When finally the move from Concord to Harvard was made, Mr. Alcott took what furniture he could with him, such as beds, etc., and the rest was supplied by Joseph Palmer, who carted his over from his old Homestead at No Town outside of Fitchburg.
Shortly after the move, Charles Lane sat down and wrote to Thoreau a description of Fruitlands:
Fruitlands, June 7, 1843.
It is very remotely placed, without a road, surrounded by a beautiful green landscape of fields and woods, with the distance filled up with some of the loftiest mountains in the State. At present there is much hard manual labor, so much that, as you see, my usual handwriting is very greatly suspended. Our house accommodations are poor and scanty; but the greatest want is good female society. Far too much labor devolves on Mrs. Alcott. Besides the occupations of each succeeding day, we form in this ample theatre of hope, many forthcoming scenes.
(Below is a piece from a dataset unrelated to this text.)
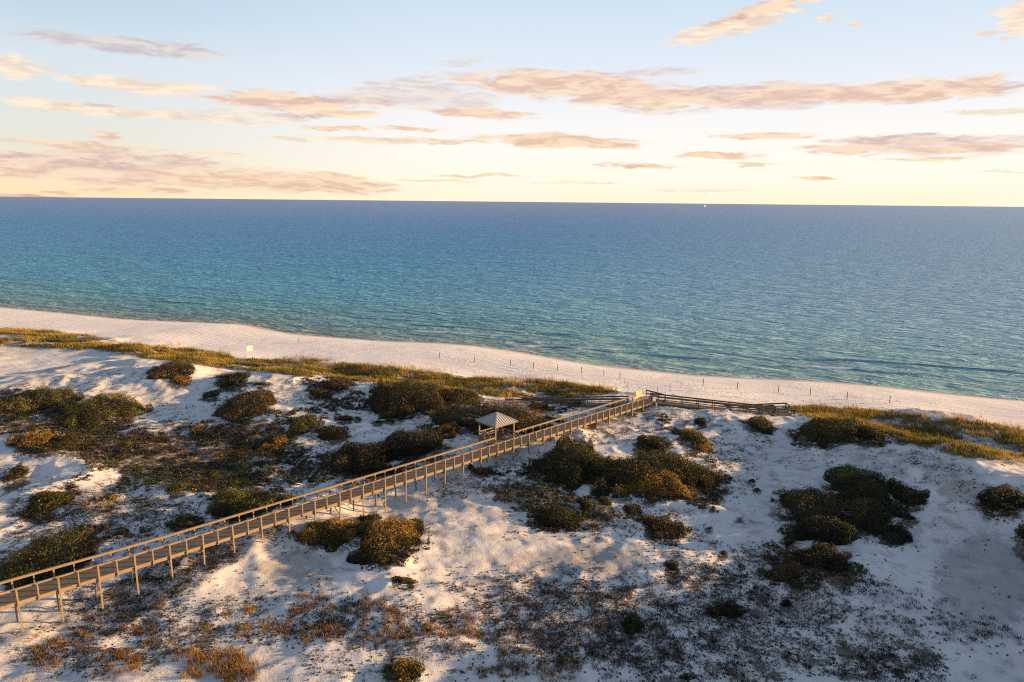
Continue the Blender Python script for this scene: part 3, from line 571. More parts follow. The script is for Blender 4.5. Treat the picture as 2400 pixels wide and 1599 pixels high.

The nearer little copse is designed as the site of the cottages. Fountains can be made to descend from their granite sources on the hill-slope to every apartment if desired. Gardens are to displace the warm grazing glades on the South, and numerous human beings instead of cattle, shall here enjoy existence.
On the estate are about 14 acres of wood,—a very sylvan realization, which only wants a Thoreau’s mind to elevate it to classic beauty. The farther wood offers to the naturalist and the poet an exhaustless haunt; and a short cleaning up of the brook would connect our boat with the Nashua. Such are the designs which Mr. Alcott and I have just sketched, as resting from planting we walked around this reserve.